Trade and Economic Priorities
The meeting also addressed foreign trade, directing authorities to maintain growth momentum, expand credit and credit insurance support, and promote balanced import-export development. The State Council emphasized enhancing trade quality, strengthening goods trade brand influence, and expanding services and digital trade.
Broader Strategic Context
The June 29 meeting comes amid a sustained push by Beijing to position AI as a core engine of national development under the 15th Five-Year Plan period (2026-2030). As independent analysis from Digital Strategy AI notes, the strategy treats AI not as a single sector but as a general-purpose technology to be scaled, governed, and exported—woven into economic policy, social programs, and security objectives.
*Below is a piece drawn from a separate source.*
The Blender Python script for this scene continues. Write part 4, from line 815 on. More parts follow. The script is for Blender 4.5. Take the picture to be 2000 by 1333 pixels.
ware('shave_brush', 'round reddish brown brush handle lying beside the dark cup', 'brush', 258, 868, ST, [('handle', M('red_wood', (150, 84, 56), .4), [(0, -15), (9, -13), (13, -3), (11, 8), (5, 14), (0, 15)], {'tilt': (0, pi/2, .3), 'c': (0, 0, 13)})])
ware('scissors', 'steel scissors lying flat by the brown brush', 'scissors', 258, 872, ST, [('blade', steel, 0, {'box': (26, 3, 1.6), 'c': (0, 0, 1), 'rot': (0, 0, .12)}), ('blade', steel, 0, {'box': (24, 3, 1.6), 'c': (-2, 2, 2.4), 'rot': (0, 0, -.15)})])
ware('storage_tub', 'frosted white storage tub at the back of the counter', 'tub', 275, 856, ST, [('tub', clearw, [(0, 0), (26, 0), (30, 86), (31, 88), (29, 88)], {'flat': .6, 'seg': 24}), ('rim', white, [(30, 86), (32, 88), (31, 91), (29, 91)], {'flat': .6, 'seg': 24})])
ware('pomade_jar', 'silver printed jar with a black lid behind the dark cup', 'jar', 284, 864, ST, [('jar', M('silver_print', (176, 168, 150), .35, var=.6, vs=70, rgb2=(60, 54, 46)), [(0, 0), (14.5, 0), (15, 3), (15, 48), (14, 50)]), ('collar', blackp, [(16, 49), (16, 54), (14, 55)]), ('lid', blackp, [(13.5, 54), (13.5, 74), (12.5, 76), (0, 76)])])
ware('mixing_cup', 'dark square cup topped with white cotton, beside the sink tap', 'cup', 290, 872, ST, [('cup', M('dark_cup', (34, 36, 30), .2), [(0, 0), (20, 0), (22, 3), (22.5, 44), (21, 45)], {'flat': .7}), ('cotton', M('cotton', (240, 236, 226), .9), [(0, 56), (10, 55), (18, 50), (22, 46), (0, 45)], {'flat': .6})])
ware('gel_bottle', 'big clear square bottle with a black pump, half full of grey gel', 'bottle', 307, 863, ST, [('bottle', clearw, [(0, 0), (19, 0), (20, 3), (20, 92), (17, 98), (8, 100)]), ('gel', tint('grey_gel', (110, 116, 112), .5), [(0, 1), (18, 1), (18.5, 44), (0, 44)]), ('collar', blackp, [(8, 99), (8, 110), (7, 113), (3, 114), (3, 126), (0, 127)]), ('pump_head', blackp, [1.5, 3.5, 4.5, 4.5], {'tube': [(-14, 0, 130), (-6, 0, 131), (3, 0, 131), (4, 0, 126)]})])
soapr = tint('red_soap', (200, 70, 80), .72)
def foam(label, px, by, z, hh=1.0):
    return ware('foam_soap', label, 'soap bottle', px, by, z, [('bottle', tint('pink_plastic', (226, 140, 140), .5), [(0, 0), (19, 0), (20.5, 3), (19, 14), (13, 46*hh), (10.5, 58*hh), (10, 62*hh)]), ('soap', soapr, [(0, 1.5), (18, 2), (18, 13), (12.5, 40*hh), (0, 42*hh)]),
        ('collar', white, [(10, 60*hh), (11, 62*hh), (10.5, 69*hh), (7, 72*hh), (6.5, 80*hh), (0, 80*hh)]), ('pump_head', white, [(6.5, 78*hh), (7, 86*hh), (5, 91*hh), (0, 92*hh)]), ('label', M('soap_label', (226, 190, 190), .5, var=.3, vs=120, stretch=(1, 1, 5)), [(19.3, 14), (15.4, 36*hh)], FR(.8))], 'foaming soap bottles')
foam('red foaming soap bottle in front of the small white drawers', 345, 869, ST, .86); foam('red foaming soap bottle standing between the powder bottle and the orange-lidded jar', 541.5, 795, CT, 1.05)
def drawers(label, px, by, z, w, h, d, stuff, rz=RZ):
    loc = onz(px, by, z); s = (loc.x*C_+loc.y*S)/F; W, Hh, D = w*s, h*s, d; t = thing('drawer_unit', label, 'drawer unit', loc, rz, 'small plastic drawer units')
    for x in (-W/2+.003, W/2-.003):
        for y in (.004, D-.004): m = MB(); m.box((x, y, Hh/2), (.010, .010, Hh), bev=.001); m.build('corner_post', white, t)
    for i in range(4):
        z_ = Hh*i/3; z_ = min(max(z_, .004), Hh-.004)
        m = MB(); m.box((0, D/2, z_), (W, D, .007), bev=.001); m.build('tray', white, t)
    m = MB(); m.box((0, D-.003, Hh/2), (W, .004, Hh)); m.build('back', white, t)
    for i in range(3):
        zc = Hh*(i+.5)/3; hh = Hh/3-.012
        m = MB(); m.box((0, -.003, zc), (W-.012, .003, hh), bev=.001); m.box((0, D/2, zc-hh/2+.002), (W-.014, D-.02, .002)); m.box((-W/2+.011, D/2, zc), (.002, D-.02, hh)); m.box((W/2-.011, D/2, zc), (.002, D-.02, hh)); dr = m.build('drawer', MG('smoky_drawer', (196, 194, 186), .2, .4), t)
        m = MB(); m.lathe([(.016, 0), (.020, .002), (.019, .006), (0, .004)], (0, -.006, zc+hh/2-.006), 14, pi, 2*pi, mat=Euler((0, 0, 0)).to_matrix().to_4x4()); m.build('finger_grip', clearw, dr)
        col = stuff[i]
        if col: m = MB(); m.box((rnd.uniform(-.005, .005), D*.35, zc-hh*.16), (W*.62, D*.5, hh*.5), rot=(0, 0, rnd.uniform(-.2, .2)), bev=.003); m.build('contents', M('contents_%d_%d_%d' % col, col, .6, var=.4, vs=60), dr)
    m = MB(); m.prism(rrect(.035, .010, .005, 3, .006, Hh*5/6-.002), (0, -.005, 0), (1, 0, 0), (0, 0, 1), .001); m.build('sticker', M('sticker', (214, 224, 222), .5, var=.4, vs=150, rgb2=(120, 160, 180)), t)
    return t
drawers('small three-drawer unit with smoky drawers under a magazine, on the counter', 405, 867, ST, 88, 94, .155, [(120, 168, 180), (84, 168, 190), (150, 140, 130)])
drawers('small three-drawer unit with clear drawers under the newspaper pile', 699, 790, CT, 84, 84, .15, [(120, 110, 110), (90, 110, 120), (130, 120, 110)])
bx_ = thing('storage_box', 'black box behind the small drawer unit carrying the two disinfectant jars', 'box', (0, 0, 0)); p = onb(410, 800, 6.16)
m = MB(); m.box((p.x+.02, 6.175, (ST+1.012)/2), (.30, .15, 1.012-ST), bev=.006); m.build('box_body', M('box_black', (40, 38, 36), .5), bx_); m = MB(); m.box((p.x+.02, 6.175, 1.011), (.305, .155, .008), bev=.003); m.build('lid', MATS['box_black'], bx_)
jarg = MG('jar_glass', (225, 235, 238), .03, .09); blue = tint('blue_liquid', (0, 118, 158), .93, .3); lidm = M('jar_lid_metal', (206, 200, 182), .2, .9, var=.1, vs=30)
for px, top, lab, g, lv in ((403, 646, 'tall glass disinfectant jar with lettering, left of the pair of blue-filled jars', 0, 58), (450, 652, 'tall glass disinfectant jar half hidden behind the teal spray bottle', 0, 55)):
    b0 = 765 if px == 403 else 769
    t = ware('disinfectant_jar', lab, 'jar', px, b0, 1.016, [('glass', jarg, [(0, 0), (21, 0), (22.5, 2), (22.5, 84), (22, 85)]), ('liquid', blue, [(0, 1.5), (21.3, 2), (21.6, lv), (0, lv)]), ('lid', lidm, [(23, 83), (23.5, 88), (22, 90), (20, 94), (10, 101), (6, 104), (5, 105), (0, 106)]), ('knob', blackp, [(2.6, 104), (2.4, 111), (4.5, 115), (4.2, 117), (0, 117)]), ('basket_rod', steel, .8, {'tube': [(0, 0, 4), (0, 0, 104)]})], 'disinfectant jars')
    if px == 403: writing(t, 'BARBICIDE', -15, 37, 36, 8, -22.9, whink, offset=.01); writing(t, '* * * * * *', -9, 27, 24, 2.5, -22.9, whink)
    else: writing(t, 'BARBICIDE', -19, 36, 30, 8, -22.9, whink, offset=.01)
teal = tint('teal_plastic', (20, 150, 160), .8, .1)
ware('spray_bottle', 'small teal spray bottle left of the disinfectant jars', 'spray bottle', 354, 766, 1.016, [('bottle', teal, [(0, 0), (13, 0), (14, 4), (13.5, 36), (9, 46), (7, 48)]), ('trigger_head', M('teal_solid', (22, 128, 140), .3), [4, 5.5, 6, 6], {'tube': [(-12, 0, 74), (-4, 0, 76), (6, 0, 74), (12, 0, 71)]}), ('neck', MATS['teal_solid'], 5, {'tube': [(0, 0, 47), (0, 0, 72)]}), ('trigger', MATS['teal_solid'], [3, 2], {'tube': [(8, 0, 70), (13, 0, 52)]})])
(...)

The State Council’s official English-language guideline on the “AI+” initiative, issued in August 2025, set targets for AI agent and smart terminal penetration to exceed 70 percent by 2027 and 90 percent by 2030, underscoring the scale of Beijing’s ambitions.
What to Watch
As China moves forward with its AI agenda, several key questions remain: how the government will balance AI-driven productivity gains with potential job displacement, what specific regulatory measures will follow the meeting’s call for AI safety governance, and how China’s self-reliance strategy will navigate ongoing semiconductor export controls. The newly approved Carbon Peak and National Health plans are also expected to contain specific targets and timelines that will shape policy implementation in the months ahead.